So much for context, but back in the classroom, ‘Sir’ was preparing his audio-visual presentation. Compared to my teachers of old, he was a very benign authority figure, however, being no less a whisky eminence than Vic Cameron, affectionately known as ‘The Whisky Minister,’ as he divides his time between his role as a Pastor on his native Speyside, and running the whisky consultancy firm Discerning of Spirits.

Previously, Vic worked for Diageo in a variety of roles for some 23 years, and Kirsty McKerrow says, “He is a superb lecturer for the Diploma in Single Malt given his vast experience and knowledge, as well as providing numerous stories from his time in the industry.”

Unlike my old music teacher – a bewilderingly uncertified psychopath who used to hoist small boys on to high cupboards for the duration of lessons if they failed to grasp the importance of a semibreve – Vic was all carrot and no stick, well, actually bacon rolls and pheasant casserole, rather than carrots, but you get the point.

Even Vic’s undoubted prowess as a tutor was surely going to be tested on this two-day course as he had to teach us five modules to accompany the two we had prepared previously – namely ‘The History of Whisky’ and ‘The Business of Whisky.’

Day one consisted of the somewhat challenging task of learning in detail – and I do mean detail – about the entire production process, from raw materials to maturation, and it was remarkable – and slightly embarrassing – to discover just how much I didn’t know or had forgotten over the years.

Classroom work was followed in the afternoon by a visit to nearby Glenkinchie Distillery. This equivalent of our old school trips to the seaside at Whitby provided a break from lessons, and also the chance for a spot of ongoing revision. Vic pointed at the mashtun and asked us to recall the optimum input temperature, then in the stillhouse, queried the most obvious way to tell a wash still from a spirit still. If you don’t already know the answers, consider signing up for a 2018 course!

Day two began with a session on Sensory Perception, followed by a module on World Whiskies, by which time participants were only too aware that their ability to retain so much knowledge was going to be tested at 2pm, when we would face a written assessment and a sensory ‘practical.’

However, a decent amount of revision time had been factored into proceedings, and when it came to it, happily even the brains of older, more whisky-sodden participants like myself were able to deal with the assessments with a degree of confidence.
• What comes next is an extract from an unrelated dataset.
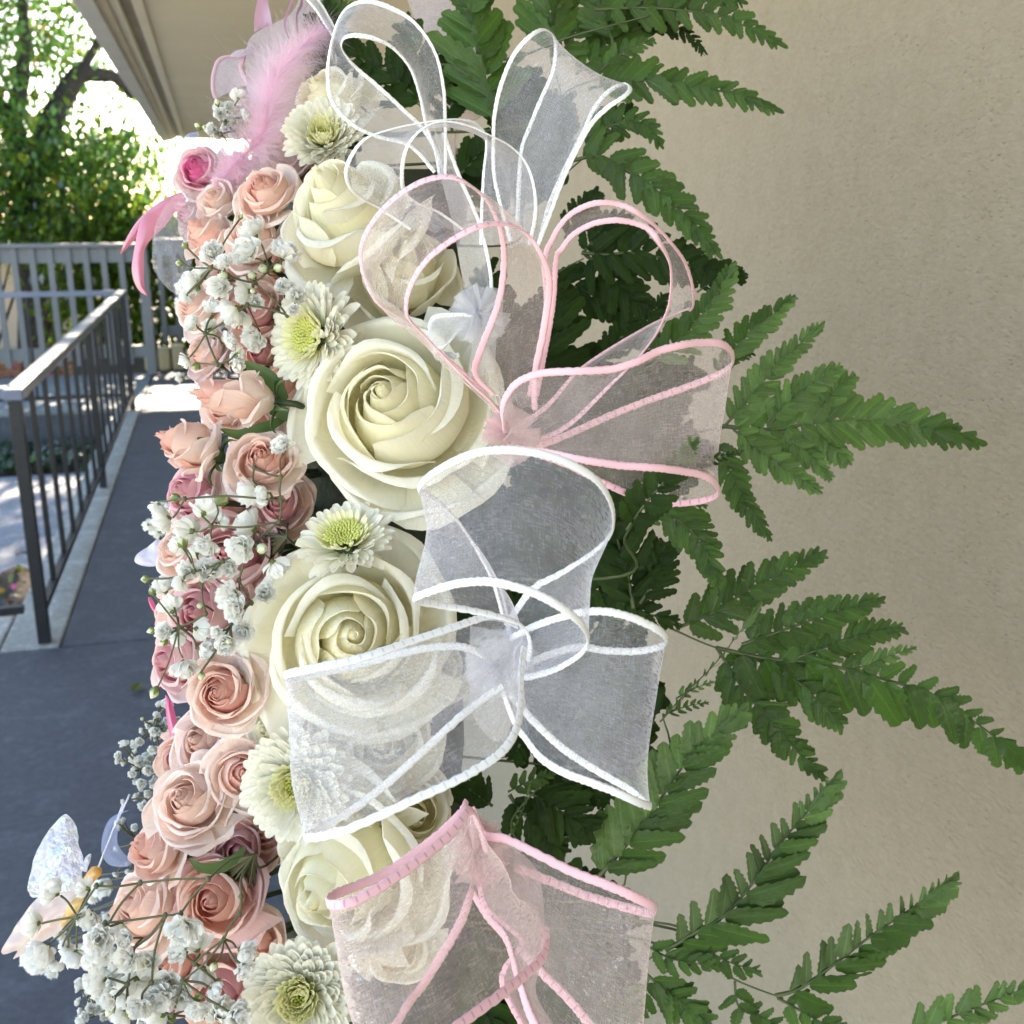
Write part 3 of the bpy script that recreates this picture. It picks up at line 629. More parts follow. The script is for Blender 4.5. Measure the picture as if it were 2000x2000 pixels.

So, did I pass? Well, the Diploma’s in the post, and when it arrives I plan to hang it on my office wall, alongside my ‘O’ Level and cross-country running championship certificates…

Going forward

Kirsty McKerrow

“The Art of Tasting will be launched in Spring 2018, and this will be a one-day Diploma which will be held at the Scotch Malt Whisky Society in Edinburgh. It will also be accredited by the SQA, as will our new two-day Diploma in Blended Whiskies, which is scheduled for Winter 2018/9.

“We recently implemented a software platform for online learning and in early 2018 we are launching our online accredited Introduction to Whisky Certificate. We will be developing further online modules during 2018. In addition to the online offering and the Art of Tasting Diploma, we will be starting an annual international trip, and are currently putting together plans for one to Canada in May 2018.”